Injusticias como estas son las que nos duelen como sociedad, que nos indignan y nos hacen levantarnos todos los días con el propósito de cambiarlas. Y por eso mismo resulta inmoral pedirles a las familias de Chile que se crean la idea de la meritocracia. Porque en un país como el nuestro, en un sistema individualista como este que hemos creado, hagan lo que hagan, se esfuercen cuanto se esfuercen, la idea de disfrutar la vida parece estar cada vez más lejos.
El esfuerzo es clave para la dignidad de las personas. Nos permite valorar el fruto de nuestro trabajo. Pero otra cosa es creer que el salario que se recibe es equivalente al mérito que uno tiene en obtenerlo. La verdad es que las personas tenemos la suerte de contar con ciertos talentos naturales, la suerte de haber nacido en algunas familias que nos dispusieron oportunidades, la suerte de haber conocido algunas personas, la suerte de que estos mercados actualmente valoren las habilidades que hemos adquirido, incluso la suerte de contar con ejemplos de esfuerzo que nos mostraran que ahí había un valor.

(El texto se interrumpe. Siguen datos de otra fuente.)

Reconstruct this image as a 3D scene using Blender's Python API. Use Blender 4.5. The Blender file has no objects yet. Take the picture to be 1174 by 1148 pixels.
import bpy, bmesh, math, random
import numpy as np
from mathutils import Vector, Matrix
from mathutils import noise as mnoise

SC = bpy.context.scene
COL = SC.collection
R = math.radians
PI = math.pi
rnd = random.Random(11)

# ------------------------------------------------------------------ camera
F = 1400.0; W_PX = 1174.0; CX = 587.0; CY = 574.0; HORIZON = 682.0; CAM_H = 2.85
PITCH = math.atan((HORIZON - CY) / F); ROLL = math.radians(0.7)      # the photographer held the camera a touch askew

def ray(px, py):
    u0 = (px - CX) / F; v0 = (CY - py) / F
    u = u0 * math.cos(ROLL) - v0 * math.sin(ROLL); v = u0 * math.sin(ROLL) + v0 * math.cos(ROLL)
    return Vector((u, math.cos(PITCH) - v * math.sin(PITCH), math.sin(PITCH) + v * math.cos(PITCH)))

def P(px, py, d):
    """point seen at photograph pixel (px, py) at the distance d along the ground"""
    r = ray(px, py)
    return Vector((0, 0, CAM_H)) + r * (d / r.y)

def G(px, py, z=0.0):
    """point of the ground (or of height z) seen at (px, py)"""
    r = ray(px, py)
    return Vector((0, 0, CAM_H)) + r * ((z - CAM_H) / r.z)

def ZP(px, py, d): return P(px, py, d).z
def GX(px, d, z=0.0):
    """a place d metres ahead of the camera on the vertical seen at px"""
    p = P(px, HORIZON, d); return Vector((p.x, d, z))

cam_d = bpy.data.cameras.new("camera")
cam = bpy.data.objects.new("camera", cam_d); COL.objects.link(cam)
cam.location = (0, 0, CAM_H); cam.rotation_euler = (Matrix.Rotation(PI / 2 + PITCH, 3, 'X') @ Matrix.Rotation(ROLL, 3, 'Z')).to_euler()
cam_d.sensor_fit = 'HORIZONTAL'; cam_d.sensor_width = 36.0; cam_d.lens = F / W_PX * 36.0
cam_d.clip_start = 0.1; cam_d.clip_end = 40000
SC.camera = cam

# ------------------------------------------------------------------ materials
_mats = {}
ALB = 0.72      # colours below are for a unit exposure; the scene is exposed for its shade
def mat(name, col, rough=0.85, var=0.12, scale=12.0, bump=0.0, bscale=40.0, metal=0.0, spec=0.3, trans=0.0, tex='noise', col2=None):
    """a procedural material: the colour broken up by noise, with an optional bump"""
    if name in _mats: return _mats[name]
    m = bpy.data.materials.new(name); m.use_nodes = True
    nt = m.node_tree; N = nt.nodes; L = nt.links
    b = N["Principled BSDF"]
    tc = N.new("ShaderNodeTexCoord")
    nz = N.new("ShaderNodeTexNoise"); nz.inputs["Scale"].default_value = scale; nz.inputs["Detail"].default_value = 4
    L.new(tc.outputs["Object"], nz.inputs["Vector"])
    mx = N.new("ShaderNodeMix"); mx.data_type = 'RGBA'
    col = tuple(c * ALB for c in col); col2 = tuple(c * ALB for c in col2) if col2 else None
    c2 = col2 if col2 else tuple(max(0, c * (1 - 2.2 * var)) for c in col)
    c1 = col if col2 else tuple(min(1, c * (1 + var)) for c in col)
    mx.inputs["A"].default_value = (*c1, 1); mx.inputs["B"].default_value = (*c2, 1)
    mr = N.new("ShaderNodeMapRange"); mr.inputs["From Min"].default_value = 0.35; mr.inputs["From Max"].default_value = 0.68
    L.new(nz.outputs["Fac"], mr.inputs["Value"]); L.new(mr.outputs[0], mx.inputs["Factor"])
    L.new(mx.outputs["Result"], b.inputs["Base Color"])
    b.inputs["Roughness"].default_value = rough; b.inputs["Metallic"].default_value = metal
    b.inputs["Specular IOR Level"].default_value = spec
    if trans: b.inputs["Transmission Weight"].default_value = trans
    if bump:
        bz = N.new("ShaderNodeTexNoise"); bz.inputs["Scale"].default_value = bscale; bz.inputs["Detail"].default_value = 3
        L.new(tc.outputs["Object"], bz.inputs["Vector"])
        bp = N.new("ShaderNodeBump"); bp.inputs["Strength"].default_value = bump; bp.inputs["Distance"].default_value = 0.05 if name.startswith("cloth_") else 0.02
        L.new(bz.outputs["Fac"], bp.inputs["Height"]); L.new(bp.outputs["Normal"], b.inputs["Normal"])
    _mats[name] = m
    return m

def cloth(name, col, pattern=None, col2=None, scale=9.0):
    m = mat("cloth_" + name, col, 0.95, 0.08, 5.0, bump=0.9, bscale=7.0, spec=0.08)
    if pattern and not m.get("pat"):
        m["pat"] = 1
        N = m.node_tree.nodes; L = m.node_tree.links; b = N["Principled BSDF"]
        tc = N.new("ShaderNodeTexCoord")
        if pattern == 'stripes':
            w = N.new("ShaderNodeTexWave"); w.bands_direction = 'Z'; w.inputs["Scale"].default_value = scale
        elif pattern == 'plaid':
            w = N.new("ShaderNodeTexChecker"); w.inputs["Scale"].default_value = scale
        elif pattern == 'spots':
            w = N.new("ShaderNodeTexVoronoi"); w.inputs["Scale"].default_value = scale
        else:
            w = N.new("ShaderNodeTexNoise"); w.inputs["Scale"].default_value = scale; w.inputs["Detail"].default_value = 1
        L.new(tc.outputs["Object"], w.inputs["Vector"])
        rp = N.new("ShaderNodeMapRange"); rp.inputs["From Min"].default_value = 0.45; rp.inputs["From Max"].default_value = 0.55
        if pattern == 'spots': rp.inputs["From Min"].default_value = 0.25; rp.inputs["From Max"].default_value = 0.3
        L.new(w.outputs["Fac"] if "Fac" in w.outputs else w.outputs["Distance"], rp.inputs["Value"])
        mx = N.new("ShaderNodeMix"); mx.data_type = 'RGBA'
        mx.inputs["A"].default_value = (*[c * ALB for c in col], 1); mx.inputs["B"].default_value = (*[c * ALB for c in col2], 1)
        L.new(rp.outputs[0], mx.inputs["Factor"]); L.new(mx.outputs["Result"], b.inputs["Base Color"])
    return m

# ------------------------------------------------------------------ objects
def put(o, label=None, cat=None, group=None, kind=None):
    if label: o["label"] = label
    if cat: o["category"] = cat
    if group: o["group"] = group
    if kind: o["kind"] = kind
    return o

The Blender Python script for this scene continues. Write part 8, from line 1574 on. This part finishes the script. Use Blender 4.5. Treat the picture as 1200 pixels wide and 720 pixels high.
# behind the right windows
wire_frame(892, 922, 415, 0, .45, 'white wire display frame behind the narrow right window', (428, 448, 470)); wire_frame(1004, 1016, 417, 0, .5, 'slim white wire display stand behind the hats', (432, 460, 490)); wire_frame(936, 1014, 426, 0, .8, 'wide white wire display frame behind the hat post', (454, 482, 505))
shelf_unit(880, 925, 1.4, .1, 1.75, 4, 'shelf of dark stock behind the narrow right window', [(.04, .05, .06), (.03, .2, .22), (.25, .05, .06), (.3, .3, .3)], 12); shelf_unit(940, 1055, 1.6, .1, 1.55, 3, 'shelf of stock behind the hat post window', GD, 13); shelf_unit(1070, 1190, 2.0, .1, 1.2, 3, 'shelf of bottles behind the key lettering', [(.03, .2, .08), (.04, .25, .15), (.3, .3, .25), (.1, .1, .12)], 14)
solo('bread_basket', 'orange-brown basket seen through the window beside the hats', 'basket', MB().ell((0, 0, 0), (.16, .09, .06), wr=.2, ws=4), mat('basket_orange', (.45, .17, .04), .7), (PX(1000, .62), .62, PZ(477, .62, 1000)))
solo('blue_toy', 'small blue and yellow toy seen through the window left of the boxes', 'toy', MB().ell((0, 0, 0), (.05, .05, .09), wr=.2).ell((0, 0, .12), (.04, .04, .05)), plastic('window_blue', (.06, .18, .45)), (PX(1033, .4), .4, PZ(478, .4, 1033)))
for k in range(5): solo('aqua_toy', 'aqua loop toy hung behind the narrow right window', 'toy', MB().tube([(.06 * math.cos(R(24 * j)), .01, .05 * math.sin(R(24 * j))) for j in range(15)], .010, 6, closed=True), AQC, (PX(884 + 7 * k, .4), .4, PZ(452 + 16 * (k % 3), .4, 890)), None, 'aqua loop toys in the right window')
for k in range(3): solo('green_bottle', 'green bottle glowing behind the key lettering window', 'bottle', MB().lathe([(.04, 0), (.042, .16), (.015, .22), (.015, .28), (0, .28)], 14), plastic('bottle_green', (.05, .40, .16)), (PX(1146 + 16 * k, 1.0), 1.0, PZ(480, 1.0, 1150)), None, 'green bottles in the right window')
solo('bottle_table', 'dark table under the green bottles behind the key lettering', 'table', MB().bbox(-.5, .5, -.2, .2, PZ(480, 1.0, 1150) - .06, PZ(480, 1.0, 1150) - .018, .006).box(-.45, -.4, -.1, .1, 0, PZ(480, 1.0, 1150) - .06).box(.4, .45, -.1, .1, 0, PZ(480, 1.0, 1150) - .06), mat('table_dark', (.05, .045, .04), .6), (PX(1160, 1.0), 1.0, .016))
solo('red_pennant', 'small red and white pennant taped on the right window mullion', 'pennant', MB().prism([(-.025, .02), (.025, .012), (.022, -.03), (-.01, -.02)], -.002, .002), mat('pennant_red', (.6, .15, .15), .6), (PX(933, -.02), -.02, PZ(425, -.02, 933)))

La suerte, dado que no responde a decisiones ni esfuerzos propios, no es mérito personal.
En el Día Internacional del Trabajo me gustaría hacer un reconocimiento a las familias trabajadoras. A las familias de campamentos que no se creen el mito, pero que no por eso van a dejar de luchar por su futuro. Jefes y jefas de hogar que se esfuerzan enormemente por cambiar un destino que a ratos parece invencible.
Matías está convencido de que su trabajo es la única manera de sustentar sus estudios y de aportar a su familia. Aunque dependan de la llegada del camión aljibe para tener agua, aunque su baño sea un pozo negro y aunque esté muy cansado luego de trabajar ocho horas y estudiar otras cuatro, no se resigna a continuar viviendo así. Lo mismo ocurre con las miles de trabajadoras y trabajadores de los 660 campamentos del país.
Propongámonos que el futuro no sea incierto y pongámonos como meta la dignidad de todas las familias de Chile: la dignidad en la vivienda, en los derechos humanos, en agua, luz y alcantarillado. A los trabajadores de Chile no les pidamos esfuerzo, porque sí que lo hacen, pero qué poco se les retribuye. Pidámosles confianza y fortaleza, pidámosles organización en sus comunidades, para que sean ellos mismos los protagonistas de sus cambios. Pidámosle a las empresas que su principal responsabilidad social sea pagar salarios dignos. Transformemos el país con políticas públicas orientadas a los trabajadores que no tienen contrato, que no cotizan porque no les alcanza, que prefieren vivir al día porque más estabilidad es un peligro para su subsistencia. Pensemos en eso cada vez que hablemos del esfuerzo, porque esa lógica recompensa muy bien a algunos y desilusiona fuertemente a otros miles, y porque la desigualdad y la pobreza no sueltan fácil cuando te agarran. Esas dos no son un mito.